O elenco sempre foi e continua formidável. Interpretando os papéis a mais de dez anos, todos sabem, com precisão cirúrgica, onde exagerar numa fala, a expressão certa a fazer, e o que certos acontecimentos representam para seus personagens. Ênfase no S de “personagens”, pois os atores interpretam inúmeras pessoas diferentes — refletindo o que também acontece nos palcos. A exceção é o protagonista, único papel interpretado por Ricardo Pipo, que atua como se estivesse revisitando um velho — e nostálgico — amigo.

Tamanho sucesso e presença de conteúdo nas redes sociais da peça original pode ser uma faca de dois gumes no que diz respeito a conquistar novos fãs, que podem não ter interesse em assistir ao filme por existirem tantas amostras online. Entretanto, o potencial de entretenimento do longa é inegável, e ganha elogios por fazer humor com elementos religiosos sem diminuir ou destratar a crença de ninguém.

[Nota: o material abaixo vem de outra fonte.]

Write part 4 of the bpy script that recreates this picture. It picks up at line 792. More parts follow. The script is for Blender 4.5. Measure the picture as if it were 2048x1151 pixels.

E para quem já viu Pipo, Rodrigues, Adriana Nunes, Victor Leal, Adriano Siri e Jovane Nunes em ação, fica impossível não ter carinho não só por este longa, mas por todas as peças já produzidas. Se tem algo que “Hermanoteu na Terra de Godah — O Filme” faz, além de divertir o espectador, é leva-lo a torcer para mais obras da trupe, em qualquer mídia. O riso cura, a comédia acalenta, e em tempos sombrios, isso é ainda mais valioso.